The only rational explanation I heard for this was that the Congressmen who voted for article 2 but not article 1 felt that Clinton was warned by Congress not to lie to Starr’s grand jury, so, while they felt an ordinary lie under oath was forgivable, they couldn’t bring themselves to forgive lying after the warning.
But that was a really strange thing that Congress did there.
So basically, if (hypothetically) Starr decides to try and indict Clinton for perjury in the Jones case after Clinton leaves office, a judge would have to determine then whether or not his testimony was material?
Since the case got settled before ever coming to trial, how would they decide that? Would they make the lawyers play the case out as if it was real, but in simulation? Or would they just try to figure out how that testimony might have been used in an actual court case? If the latter, I’d think they’d probably declare it material, since Judge Wright did point out several things that truthful testimony from Clinton might have proved.
Be that as it may, wouldn’t working in fear be a hostile workplace environment? I mean, if a Playboy calendar can create a hostile workplace environment for women (even without any implication that the owner of that calendar treats his female employees differently from his male ones), I’d think that an unwelcome sexual advance (if it occured) could create one too. (Asking honest question, not disputing your expertise.)
Chaim Mattis Keller
[[So basically, if (hypothetically) Starr decides to try and indict Clinton for perjury in the Jones case after Clinton leaves office, a judge would have to determine then whether or not his testimony was material?]] cmkeller
Yes.
[[Since the case got settled before ever coming to trial, how would they decide that? Would they make the lawyers play the case out as if it was real, but in simulation? Or would they just try to figure out how that testimony might have been used in an actual court case? If the latter, I’d think they’d probably declare it material, since Judge Wright did point out several things that truthful testimony from Clinton might have proved.]]

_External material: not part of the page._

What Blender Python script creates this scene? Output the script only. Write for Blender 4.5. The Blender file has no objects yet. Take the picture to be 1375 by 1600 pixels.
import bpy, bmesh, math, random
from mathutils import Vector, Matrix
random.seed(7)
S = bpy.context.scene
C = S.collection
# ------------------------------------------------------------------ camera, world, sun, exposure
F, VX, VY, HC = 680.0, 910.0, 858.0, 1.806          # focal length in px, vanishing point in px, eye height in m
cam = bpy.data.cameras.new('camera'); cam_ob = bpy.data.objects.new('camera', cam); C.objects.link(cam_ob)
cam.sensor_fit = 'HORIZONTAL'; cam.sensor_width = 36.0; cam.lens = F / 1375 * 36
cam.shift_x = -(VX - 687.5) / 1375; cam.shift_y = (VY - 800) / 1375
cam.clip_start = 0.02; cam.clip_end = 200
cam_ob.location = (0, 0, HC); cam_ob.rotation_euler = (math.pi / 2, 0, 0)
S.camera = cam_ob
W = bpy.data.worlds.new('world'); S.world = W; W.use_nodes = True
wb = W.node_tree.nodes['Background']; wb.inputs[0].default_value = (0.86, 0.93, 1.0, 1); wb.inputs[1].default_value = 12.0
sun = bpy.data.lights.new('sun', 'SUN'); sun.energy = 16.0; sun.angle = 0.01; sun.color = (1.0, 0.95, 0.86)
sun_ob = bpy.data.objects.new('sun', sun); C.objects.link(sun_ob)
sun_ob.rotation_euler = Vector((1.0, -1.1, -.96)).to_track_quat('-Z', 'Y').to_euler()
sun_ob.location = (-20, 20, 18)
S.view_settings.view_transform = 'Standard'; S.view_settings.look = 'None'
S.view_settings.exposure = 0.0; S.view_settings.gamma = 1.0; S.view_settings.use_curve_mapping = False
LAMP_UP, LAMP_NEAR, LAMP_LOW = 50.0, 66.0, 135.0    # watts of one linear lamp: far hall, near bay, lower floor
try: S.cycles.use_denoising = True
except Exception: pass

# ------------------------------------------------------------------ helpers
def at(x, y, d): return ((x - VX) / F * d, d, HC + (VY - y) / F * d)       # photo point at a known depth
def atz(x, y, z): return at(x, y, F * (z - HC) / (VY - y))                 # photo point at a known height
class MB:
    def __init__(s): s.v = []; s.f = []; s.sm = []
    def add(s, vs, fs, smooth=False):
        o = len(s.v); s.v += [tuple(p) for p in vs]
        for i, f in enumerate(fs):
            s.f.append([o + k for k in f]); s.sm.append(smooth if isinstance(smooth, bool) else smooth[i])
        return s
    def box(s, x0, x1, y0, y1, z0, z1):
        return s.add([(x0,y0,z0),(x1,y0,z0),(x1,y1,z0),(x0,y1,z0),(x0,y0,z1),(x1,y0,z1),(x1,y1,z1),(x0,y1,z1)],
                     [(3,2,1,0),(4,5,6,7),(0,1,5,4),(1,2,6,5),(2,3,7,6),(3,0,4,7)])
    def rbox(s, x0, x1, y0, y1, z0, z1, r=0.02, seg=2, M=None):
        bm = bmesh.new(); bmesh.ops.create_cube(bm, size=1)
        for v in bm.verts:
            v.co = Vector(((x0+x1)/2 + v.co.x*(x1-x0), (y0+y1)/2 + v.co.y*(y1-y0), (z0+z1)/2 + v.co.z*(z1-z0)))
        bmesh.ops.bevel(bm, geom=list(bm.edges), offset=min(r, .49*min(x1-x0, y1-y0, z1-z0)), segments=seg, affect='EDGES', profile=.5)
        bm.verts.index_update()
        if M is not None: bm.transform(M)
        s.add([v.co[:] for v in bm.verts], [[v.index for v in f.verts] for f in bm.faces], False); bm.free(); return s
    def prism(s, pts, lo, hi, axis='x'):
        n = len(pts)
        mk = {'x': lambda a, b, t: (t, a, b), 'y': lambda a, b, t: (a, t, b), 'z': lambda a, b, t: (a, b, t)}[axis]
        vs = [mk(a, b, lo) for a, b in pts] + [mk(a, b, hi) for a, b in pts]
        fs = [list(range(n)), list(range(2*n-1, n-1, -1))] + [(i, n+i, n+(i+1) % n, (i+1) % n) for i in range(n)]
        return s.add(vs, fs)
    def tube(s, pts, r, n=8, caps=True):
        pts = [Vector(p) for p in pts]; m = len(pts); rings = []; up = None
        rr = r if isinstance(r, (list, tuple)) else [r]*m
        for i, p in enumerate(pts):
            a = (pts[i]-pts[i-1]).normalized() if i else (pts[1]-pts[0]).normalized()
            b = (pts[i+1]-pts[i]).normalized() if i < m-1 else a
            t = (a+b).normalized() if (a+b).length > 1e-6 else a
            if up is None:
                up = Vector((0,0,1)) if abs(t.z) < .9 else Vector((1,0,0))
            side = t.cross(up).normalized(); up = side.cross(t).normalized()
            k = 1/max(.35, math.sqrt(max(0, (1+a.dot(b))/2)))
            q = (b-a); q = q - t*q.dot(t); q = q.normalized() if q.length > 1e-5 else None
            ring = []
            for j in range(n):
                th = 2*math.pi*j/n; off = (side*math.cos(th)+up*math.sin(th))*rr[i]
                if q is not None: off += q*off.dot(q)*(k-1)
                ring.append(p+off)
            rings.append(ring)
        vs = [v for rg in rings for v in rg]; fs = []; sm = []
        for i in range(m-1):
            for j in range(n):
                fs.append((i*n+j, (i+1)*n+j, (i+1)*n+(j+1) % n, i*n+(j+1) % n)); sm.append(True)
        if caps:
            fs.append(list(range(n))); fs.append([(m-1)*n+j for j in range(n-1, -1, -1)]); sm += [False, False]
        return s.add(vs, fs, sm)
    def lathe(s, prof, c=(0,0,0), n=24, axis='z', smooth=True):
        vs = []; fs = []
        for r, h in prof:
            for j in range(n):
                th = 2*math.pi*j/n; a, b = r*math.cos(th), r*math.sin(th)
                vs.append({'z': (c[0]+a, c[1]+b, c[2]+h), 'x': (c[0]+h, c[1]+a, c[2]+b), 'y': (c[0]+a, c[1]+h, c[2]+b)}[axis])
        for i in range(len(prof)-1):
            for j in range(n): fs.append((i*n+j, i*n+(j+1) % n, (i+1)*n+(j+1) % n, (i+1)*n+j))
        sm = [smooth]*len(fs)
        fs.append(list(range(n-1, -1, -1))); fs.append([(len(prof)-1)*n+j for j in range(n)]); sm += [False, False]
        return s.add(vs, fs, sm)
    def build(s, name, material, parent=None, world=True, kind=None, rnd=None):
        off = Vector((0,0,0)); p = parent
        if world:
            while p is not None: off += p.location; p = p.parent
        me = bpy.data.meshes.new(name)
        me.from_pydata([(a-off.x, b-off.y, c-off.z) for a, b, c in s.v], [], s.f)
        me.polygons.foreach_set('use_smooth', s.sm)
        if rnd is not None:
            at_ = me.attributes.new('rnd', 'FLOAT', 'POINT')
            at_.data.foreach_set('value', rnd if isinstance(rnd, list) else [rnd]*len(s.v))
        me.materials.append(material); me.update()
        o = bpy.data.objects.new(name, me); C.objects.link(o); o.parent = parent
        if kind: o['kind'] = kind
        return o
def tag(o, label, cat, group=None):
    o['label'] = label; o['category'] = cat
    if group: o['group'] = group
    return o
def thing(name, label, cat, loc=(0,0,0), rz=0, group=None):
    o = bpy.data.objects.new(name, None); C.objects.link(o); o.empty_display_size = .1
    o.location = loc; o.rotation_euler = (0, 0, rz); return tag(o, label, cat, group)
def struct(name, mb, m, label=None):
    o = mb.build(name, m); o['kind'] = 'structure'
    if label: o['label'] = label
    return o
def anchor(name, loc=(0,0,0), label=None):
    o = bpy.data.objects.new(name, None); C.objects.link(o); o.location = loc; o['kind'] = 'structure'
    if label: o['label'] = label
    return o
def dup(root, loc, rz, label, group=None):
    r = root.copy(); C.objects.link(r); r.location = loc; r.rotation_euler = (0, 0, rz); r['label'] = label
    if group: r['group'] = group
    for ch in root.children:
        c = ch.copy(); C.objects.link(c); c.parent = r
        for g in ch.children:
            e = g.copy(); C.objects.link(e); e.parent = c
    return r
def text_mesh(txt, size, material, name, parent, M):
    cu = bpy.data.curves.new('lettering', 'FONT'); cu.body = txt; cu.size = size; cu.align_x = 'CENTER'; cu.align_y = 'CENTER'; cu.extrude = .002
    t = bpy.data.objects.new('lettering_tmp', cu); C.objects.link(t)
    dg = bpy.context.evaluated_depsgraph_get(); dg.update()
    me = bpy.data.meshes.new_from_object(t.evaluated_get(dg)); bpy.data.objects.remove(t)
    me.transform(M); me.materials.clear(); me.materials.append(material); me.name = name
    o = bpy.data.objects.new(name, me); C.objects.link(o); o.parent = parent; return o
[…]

They would examine the issues in the case and the possible uses to which such testimony might have been put. Nice to get your opinion on the subject (chuckle), but the Judge’s speculation that, under certain circumstances, the testimony MIGHT have been material hardly constitutes a strong statement that it was likely to be material. Collateral evidence (which the Lewinski evidence was at best) needs some foundation to be admitted.
[[“Unfortunately for the validity of her case, the evidence unequivocally demonstrated that such fears were misplaced”
Be that as it may, wouldn’t working in fear be a hostile workplace environment? ]]
No.
[[ I mean, if a Playboy calendar can create a hostile workplace environment for women (even without any implication that the owner of that calendar treats his female employees differently from his male ones), I’d think that an unwelcome sexual advance (if it occured) could create one too. (Asking honest question, not disputing your expertise.)]]
A nudie calendar or two is not enough to constitute a “hostile environment,” i.e., an environment so offensive and hostile to women that it effective alters the terms and conditions of employment. The idea that it could is simply propaganda, largely emanating from those who never gave a fig about sexual harassment until they thought they could pin it on Wild Bill.